Extract the listing in its entirety, keeping each line identical to the original.

** BEGIN DATA PROVIDED **

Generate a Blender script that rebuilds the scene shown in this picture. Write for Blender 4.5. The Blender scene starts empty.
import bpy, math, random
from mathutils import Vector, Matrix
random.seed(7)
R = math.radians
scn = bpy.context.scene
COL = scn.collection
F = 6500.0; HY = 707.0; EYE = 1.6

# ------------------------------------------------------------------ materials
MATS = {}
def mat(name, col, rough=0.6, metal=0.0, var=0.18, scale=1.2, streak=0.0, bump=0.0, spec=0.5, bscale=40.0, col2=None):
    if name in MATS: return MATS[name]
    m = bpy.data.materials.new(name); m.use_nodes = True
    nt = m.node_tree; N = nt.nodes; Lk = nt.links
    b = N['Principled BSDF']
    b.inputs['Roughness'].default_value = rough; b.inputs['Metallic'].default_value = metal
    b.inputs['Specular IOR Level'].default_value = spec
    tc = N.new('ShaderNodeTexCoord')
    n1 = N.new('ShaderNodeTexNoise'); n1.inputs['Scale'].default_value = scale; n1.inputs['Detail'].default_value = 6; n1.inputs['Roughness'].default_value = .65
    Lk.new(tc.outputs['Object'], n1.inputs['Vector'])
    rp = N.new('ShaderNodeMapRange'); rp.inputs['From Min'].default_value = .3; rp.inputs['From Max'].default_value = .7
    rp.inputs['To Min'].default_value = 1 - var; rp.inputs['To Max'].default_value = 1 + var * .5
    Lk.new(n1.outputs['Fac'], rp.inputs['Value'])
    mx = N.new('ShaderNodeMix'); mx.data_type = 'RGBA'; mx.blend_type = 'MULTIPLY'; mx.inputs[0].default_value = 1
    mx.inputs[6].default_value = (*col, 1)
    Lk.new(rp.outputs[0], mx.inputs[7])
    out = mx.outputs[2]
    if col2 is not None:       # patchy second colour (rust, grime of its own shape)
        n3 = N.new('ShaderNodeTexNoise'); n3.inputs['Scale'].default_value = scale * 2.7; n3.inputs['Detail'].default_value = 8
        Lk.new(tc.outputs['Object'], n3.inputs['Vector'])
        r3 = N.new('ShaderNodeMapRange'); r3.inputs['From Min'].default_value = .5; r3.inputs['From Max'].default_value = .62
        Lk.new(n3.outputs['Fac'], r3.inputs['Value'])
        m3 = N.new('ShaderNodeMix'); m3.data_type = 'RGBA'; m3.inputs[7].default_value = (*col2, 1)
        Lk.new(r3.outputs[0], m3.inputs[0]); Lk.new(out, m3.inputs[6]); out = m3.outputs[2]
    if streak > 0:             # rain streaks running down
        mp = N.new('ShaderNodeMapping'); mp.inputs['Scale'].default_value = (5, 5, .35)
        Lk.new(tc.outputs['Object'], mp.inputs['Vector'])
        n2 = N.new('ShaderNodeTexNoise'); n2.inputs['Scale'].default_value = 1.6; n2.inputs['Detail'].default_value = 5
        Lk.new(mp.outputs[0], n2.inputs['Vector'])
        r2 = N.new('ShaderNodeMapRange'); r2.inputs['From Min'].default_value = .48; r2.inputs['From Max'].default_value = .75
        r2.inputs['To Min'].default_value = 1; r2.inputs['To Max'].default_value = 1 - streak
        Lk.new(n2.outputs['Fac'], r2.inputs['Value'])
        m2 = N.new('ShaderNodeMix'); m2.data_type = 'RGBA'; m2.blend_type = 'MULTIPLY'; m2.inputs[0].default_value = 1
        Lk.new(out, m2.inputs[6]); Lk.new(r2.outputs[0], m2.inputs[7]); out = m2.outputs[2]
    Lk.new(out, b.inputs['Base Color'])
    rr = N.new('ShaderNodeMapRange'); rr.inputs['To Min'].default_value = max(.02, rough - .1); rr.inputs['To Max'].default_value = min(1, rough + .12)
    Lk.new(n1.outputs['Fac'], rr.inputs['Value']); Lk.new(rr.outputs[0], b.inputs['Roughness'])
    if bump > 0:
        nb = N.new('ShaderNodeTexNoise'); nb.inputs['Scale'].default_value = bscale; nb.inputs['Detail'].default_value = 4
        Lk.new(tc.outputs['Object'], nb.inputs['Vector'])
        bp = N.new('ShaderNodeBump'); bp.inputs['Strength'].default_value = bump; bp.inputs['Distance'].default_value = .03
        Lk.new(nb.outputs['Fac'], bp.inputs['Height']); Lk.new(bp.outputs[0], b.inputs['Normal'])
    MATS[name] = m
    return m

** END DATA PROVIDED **

## REPLY TO THE TASK
Generate a Blender script that rebuilds the scene shown in this picture. Write for Blender 4.5. The Blender scene starts empty.
import bpy, math, random
from mathutils import Vector, Matrix
random.seed(7)
R = math.radians
scn = bpy.context.scene
COL = scn.collection
F = 6500.0; HY = 707.0; EYE = 1.6

# ------------------------------------------------------------------ materials
MATS = {}
def mat(name, col, rough=0.6, metal=0.0, var=0.18, scale=1.2, streak=0.0, bump=0.0, spec=0.5, bscale=40.0, col2=None):
    if name in MATS: return MATS[name]
    m = bpy.data.materials.new(name); m.use_nodes = True
    nt = m.node_tree; N = nt.nodes; Lk = nt.links
    b = N['Principled BSDF']
    b.inputs['Roughness'].default_value = rough; b.inputs['Metallic'].default_value = metal
    b.inputs['Specular IOR Level'].default_value = spec
    tc = N.new('ShaderNodeTexCoord')
    n1 = N.new('ShaderNodeTexNoise'); n1.inputs['Scale'].default_value = scale; n1.inputs['Detail'].default_value = 6; n1.inputs['Roughness'].default_value = .65
    Lk.new(tc.outputs['Object'], n1.inputs['Vector'])
    rp = N.new('ShaderNodeMapRange'); rp.inputs['From Min'].default_value = .3; rp.inputs['From Max'].default_value = .7
    rp.inputs['To Min'].default_value = 1 - var; rp.inputs['To Max'].default_value = 1 + var * .5
    Lk.new(n1.outputs['Fac'], rp.inputs['Value'])
    mx = N.new('ShaderNodeMix'); mx.data_type = 'RGBA'; mx.blend_type = 'MULTIPLY'; mx.inputs[0].default_value = 1
    mx.inputs[6].default_value = (*col, 1)
    Lk.new(rp.outputs[0], mx.inputs[7])
    out = mx.outputs[2]
    if col2 is not None:       # patchy second colour (rust, grime of its own shape)
        n3 = N.new('ShaderNodeTexNoise'); n3.inputs['Scale'].default_value = scale * 2.7; n3.inputs['Detail'].default_value = 8
        Lk.new(tc.outputs['Object'], n3.inputs['Vector'])
        r3 = N.new('ShaderNodeMapRange'); r3.inputs['From Min'].default_value = .5; r3.inputs['From Max'].default_value = .62
        Lk.new(n3.outputs['Fac'], r3.inputs['Value'])
        m3 = N.new('ShaderNodeMix'); m3.data_type = 'RGBA'; m3.inputs[7].default_value = (*col2, 1)
        Lk.new(r3.outputs[0], m3.inputs[0]); Lk.new(out, m3.inputs[6]); out = m3.outputs[2]
    if streak > 0:             # rain streaks running down
        mp = N.new('ShaderNodeMapping'); mp.inputs['Scale'].default_value = (5, 5, .35)
        Lk.new(tc.outputs['Object'], mp.inputs['Vector'])
        n2 = N.new('ShaderNodeTexNoise'); n2.inputs['Scale'].default_value = 1.6; n2.inputs['Detail'].default_value = 5
        Lk.new(mp.outputs[0], n2.inputs['Vector'])
        r2 = N.new('ShaderNodeMapRange'); r2.inputs['From Min'].default_value = .48; r2.inputs['From Max'].default_value = .75
        r2.inputs['To Min'].default_value = 1; r2.inputs['To Max'].default_value = 1 - streak
        Lk.new(n2.outputs['Fac'], r2.inputs['Value'])
        m2 = N.new('ShaderNodeMix'); m2.data_type = 'RGBA'; m2.blend_type = 'MULTIPLY'; m2.inputs[0].default_value = 1
        Lk.new(out, m2.inputs[6]); Lk.new(r2.outputs[0], m2.inputs[7]); out = m2.outputs[2]
    Lk.new(out, b.inputs['Base Color'])
    rr = N.new('ShaderNodeMapRange'); rr.inputs['To Min'].default_value = max(.02, rough - .1); rr.inputs['To Max'].default_value = min(1, rough + .12)
    Lk.new(n1.outputs['Fac'], rr.inputs['Value']); Lk.new(rr.outputs[0], b.inputs['Roughness'])
    if bump > 0:
        nb = N.new('ShaderNodeTexNoise'); nb.inputs['Scale'].default_value = bscale; nb.inputs['Detail'].default_value = 4
        Lk.new(tc.outputs['Object'], nb.inputs['Vector'])
        bp = N.new('ShaderNodeBump'); bp.inputs['Strength'].default_value = bump; bp.inputs['Distance'].default_value = .03
        Lk.new(nb.outputs['Fac'], bp.inputs['Height']); Lk.new(bp.outputs[0], b.inputs['Normal'])
    MATS[name] = m
    return m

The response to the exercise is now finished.